NEW YORK - "Remember - you are your own brand," business coach Franne McNeal was telling some 100 women crowded into a downtown Manhattan office lounge one evening last week.

"If you lean back, you are denying the universe your greatness. So lean in, shout out, and get comfortable with who you are! Tonight is about teamwork."

Sheryl Sandberg, the Facebook chief operating officer whose best-selling book, "Lean In," inspired the meeting, would surely have been happy with the turnout. Her book, and the national discussion it seeks to launch, is aimed at helping women empower themselves in the workplace. On its final page, it suggests forming small circles to continue the conversation. The idea is about 10 people per group, but more than 10 times that number showed up last Tuesday in response to an open invitation on LinkedIn from Mary Dove, a New York psychotherapist.
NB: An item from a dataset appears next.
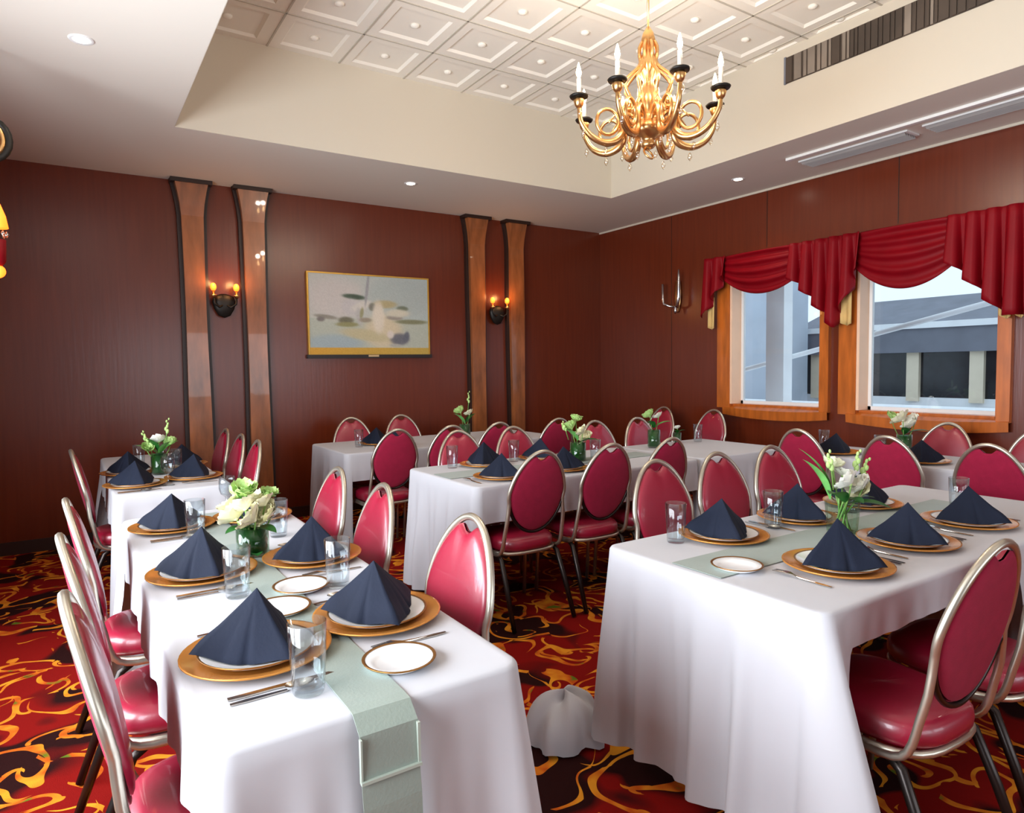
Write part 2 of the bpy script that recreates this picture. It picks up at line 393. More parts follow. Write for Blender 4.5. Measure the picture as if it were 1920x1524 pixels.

Many, though not all, the attendees had read "Lean In," which came out last month to a burst of publicity, blockbuster sales - and much controversy. Was Sandberg, as some of the negative reviewers asserted, essentially putting the blame on women for their inability to fully crack the glass ceiling? Was she giving a pass to government and employers, and instead firing, as one USA Today columnist wrote, the "latest salvo in the war on moms?"
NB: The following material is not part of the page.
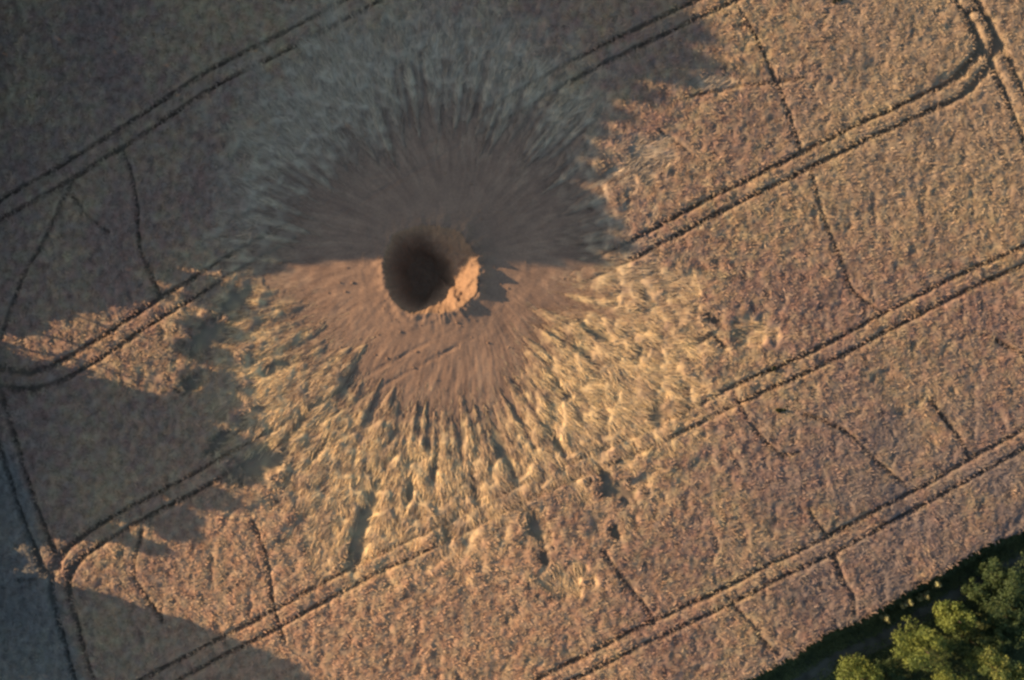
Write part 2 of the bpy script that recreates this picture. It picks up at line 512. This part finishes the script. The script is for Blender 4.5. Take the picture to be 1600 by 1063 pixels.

Not surprisingly, the women at the New York meeting were fans of the book, saying that in Sandberg's anecdotes they'd found much to recognize from their own lives - especially instances when they "leaned back."
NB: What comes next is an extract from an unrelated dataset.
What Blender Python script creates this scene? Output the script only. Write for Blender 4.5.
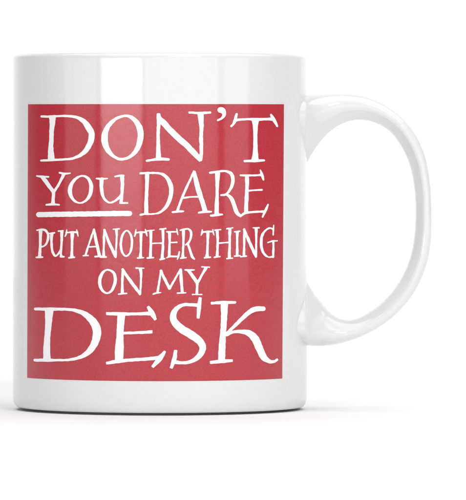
import bpy, math
import numpy as np
from mathutils import Vector

C = bpy.context.scene.collection
for o in list(bpy.data.objects): bpy.data.objects.remove(o)

# ------------------------------------------------------------------ dimensions (metres)
R = 0.0410                 # mug radius
PX = R / 147.0             # size of one measured unit on the mug
EYE = 0.0812               # camera height
DIST = 1.80                # camera to mug axis
HOR = 118.0                # measured row of the eye level
CX = 160.0                 # measured column of the mug axis

def surf(u, v):
    """measured artwork position -> (angle, height) on the mug's wall"""
    u = np.asarray(u, float); v = np.asarray(v, float)
    th = np.arcsin(np.clip((u - CX) / 147.0, -1, 1))
    for _ in range(6):
        th = np.arcsin(np.clip((u - CX) / 147.0 * (DIST - R * np.cos(th)) / DIST, -1, 1))
    z = EYE - (v - HOR) * PX * (DIST - R * np.cos(th)) / DIST
    return th, z

# ------------------------------------------------------------------ materials
def new_mat(name):
    m = bpy.data.materials.new(name); m.use_nodes = True
    return m, m.node_tree.nodes, m.node_tree.links, m.node_tree.nodes['Principled BSDF']

def ceramic(name, col, rough=0.10, bump=0.02, mottled=0.0, scale=900.0, ior=1.5):
    m, N, L, b = new_mat(name)
    b.inputs['Roughness'].default_value = rough
    b.inputs['IOR'].default_value = ior
    tc = N.new('ShaderNodeTexCoord')
    n = N.new('ShaderNodeTexNoise'); n.inputs['Scale'].default_value = scale
    n.inputs['Detail'].default_value = 3.0
    L.new(tc.outputs['Object'], n.inputs['Vector'])
    mr = N.new('ShaderNodeMapRange')
    mr.inputs['From Min'].default_value = 0.3; mr.inputs['From Max'].default_value = 0.7
    mr.inputs['To Min'].default_value = 1 - mottled; mr.inputs['To Max'].default_value = 1 + mottled
    L.new(n.outputs['Fac'], mr.inputs['Value'])
    vm = N.new('ShaderNodeVectorMath'); vm.operation = 'SCALE'
    vm.inputs[0].default_value = col[:3]
    L.new(mr.outputs['Result'], vm.inputs['Scale'])
    L.new(vm.outputs['Vector'], b.inputs['Base Color'])
    n2 = N.new('ShaderNodeTexNoise'); n2.inputs['Scale'].default_value = 260.0
    n2.inputs['Detail'].default_value = 4.0
    L.new(tc.outputs['Object'], n2.inputs['Vector'])
    bp = N.new('ShaderNodeBump'); bp.inputs['Strength'].default_value = bump
    bp.inputs['Distance'].default_value = 0.0003
    L.new(n2.outputs['Fac'], bp.inputs['Height'])
    L.new(bp.outputs['Normal'], b.inputs['Normal'])
    return m

M_white = ceramic('white_glaze', (0.775, 0.775, 0.775), 0.09, 0.10, 0.012)
M_red = ceramic('red_print', (0.475, 0.035, 0.052), 0.12, 0.10, 0.14, 2600.0)
M_print = ceramic('white_print', (0.95, 0.94, 0.94), 0.12, 0.08, 0.01)
M_foot = ceramic('shade_dark_foot', (0.30, 0.29, 0.28), 0.8, 0.2, 0.05)  # grey painted dark to deepen the contact shade under the mug
M_back = ceramic('white_paper', (0.94, 0.94, 0.94), 0.75, 0.0, 0.0, ior=1.2)

# ------------------------------------------------------------------ helpers
def link(name, verts, faces, mat, parent=None, smooth=True, normals=None):
    me = bpy.data.meshes.new(name)
    me.from_pydata([tuple(v) for v in verts], [], faces)
    me.materials.append(mat); me.update()
    if smooth:
        for p in me.polygons: p.use_smooth = True
    if normals is not None:
        me.normals_split_custom_set_from_vertices([tuple(n) for n in normals])
    o = bpy.data.objects.new(name, me); C.objects.link(o)
    if parent: o.parent = parent
    return o

def lathe(name, prof, seg, mat, parent=None):
    verts, faces = [], []
    n = len(prof)
    for i in range(seg):
        a = 2 * math.pi * i / seg
        for r, z in prof: verts.append((r * math.sin(a), -r * math.cos(a), z))
    for i in range(seg):
        j = (i + 1) % seg
        for k in range(n - 1):
            faces.append((i * n + k, j * n + k, j * n + k + 1, i * n + k + 1))
    return link(name, verts, faces, mat, parent)

def catmull(P, closed=False, sub=10):
    P = np.array(P, float); n = len(P)
    if n == 2 and not closed:
        t = np.linspace(0, 1, 24)[:, None]; return P[0] * (1 - t) + P[1] * t
    out = []
    segs = n if closed else n - 1
    for i in range(segs):
        if closed:
            p0, p1, p2, p3 = P[(i - 1) % n], P[i], P[(i + 1) % n], P[(i + 2) % n]
        else:
            p1, p2 = P[i], P[i + 1]
            p0 = P[i - 1] if i > 0 else 2 * p1 - p2
            p3 = P[i + 2] if i + 2 < n else 2 * p2 - p1
        for k in range(sub):
            t = k / sub
            out.append(0.5 * ((2 * p1) + (-p0 + p2) * t + (2 * p0 - 5 * p1 + 4 * p2 - p3) * t * t
                              + (-p0 + 3 * p1 - 3 * p2 + p3) * t ** 3))
    if not closed: out.append(P[-1])
    return np.array(out)

# ------------------------------------------------------------------ the mug
mug = bpy.data.objects.new('coffee_mug', None); C.objects.link(mug)
mug.empty_display_size = 0.02
mug['label'] = 'white glossy ceramic mug with a red square print of hand-drawn white capitals'
mug['category'] = 'mug'

H = 0.0989
W = 0.0040
prof = []
# underside, from the middle outwards to the foot, then up the outer wall, over the rim, down inside
prof += [(0.00001, 0.0020), (0.020, 0.0020), (0.0330, 0.0019), (0.0336, 0.0019), (0.0338, 0.0012)]
prof += [(0.0340, 0.0010), (0.0362, 0.0010), (0.0370, 0.0009), (0.0380, 0.00075), (0.0389, 0.00068), (0.0395, 0.0007)]
for k in range(1, 13):
    a = math.pi / 2 * k / 12
    prof.append((R - 0.0015 + 0.0015 * math.sin(a), 0.00070 + 0.0032 * (1 - math.cos(a))))
for z in [0.0050] + list(np.linspace(0.008, H - 0.006, 14)) + [H - 0.0035, H - 0.0019]: prof.append((R, z))
for k in range(0, 25):
    a = math.pi * k / 24
    prof.append((R - W / 2 + W / 2 * math.cos(a), H - 0.0011 + 0.0013 * math.sin(a)))
for z in np.linspace(H - 0.008, 0.016, 8): prof.append((R - W, z))
for k in range(1, 10):
    a = math.pi / 2 * k / 9
    prof.append((R - W - 0.008 + 0.008 * math.cos(a), 0.014 - 0.008 * math.sin(a)))
prof.append((0.00001, 0.006))
body = lathe('body', prof, 512, M_white, mug)
foot = lathe('foot_ring', [(0.0341, 0.00115), (0.0342, 0.0002), (0.0345, 0.0), (0.0357, 0.0), (0.0360, 0.0002), (0.0361, 0.00115)],
             256, M_foot, body)

# ---- handle: a swept, rounded section between a measured inner and outer edge
pairs = [  # outer x, z, inner x, z, half width across
 (303, 94.6, 303, 171, 62, 0.85), (307, 95.2, 307, 162.5, 53, 0.80), (314, 94.6, 311.5, 154.5, 42, 0.65), (325, 93.6, 319, 143.5, 31, 0.42),
 (338, 93.0, 329, 132.5, 25, 0.22), (352, 93.8, 342.5, 123.6, 23.5, 0.1), (369, 97.2, 359, 119.8, 23, 0), (386.5, 105.2, 376, 123.2, 23, 0),
 (403, 117.8, 390, 131.8, 23, 0), (416.5, 135, 401, 146, 23, 0), (425.5, 156, 408.8, 162.5, 23, 0), (430.2, 181, 413.3, 181.5, 23, 0),
 (431.8, 207, 415.4, 205, 23, 0), (431.2, 237, 414.4, 234, 23, 0), (426.3, 265, 409.4, 259.5, 23, 0), (414.5, 291.5, 399, 282, 23, 0),
 (397.5, 312.7, 383.5, 301, 23, 0), (379.5, 326.8, 367, 313.5, 23, 0.0), (360, 337, 353.5, 319.4, 23.5, 0.06), (342, 343, 342, 319, 25, 0.15),
 (328, 345.6, 331.5, 312.8, 29, 0.3), (318, 346.2, 322.5, 303.2, 35, 0.5), (311, 346, 314, 292.8, 46, 0.65), (307, 345.4, 307.8, 282.5, 58, 0.8), (303, 344.2, 304, 274, 70, 0.85)]
sm = catmull(pairs, sub=8)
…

Lauren Tilstra, 27, had just read the book during a break between jobs. She recalled that at her previous job, when her boss and mentor left, she realized she wasn't getting a seat at the table anymore - and wasn't being aggressive about claiming one.

"I was being left out of conversations," says Tilstra, of Hoboken, N.J. "I was kind of leaning back, and not getting into things that were going on. That's when I realized I had to find somewhere I could lean in." At her new job, which she began just this week, she hopes to gain a leadership role and build her own team.


To give the circles practical support, has extensive content on its website (proceeds from Sandberg's book go to the foundation) including videos, produced with the Clayman Institute for Gender Research at Stanford, exploring issues like how to negotiate - a thorny issue for many women - and how to use better body language. There are also detailed kits for Lean In circles.

Of course, the big question is how many of these circles are forming. president Rachel Thomas isn't sure. "We think they're just sprouting up organically," Thomas says. She's heard from women as far off as India, Britain and Australia.

Linda Brandt, 43, started a circle in Minneapolis, where she works in public health. Brandt especially likes one of Sandberg's best-known lines: "Don't leave before you leave."

In other words: Push as hard as you can in your career until you HAVE to leave to have a baby, so that you have something compelling to come back to; don't opt out in mere anticipation of having to later. "Nobody's ever said that in such a clear way," Brandt says.


Another of Sandberg's themes is the so-called impostor syndrome - women negating their own self-worth to the point of feeling like their success is fraudulent. That rings particularly true to Bridgid Kinney, a division manager of a small business in Columbia, Mo., who hosted her first Lean In circle Monday night.

The realization that she was underselling herself came home to Kinney, 38, in a previous job, when her business partner - who was her husband at the time - left the company, and she didn't want her customers to know for months, for fear they'd think she couldn't handle things herself.

She's learning not to underestimate herself like that. In her circle, everyone articulated that they want to take greater career risks and make some changes.

While the Lean In groups seem to skew toward women in their 20s and 30s, there's certainly a range. In Tulsa, Okla., Dorothy Minor, 66, has started a circle at the community college where she teaches. For the older employees, there are issues of transition and retirement, Minor says.


At a large Brooklyn circle, participant Anne Fitzgerald, who is 43, Sandberg's age, was interested in what Sandberg calls the success and likability problem: As women become more successful, they are less liked. As a real-estate agent, she's found she's had to be aggressive to compete - but then risked being unlikable. "This is true in every facet of women's lives," Fitzgerald says - not just at work. "We don't want to be assertive."

And so, she thinks, the Lean In circle might involve some overall life lessons as well.

Tilstra, the New Jersey woman, agrees, and is grateful to talk it out with women she wouldn't have met otherwise. "You can't always trust people at work, and it's nice not to have to complain to your significant other," she says.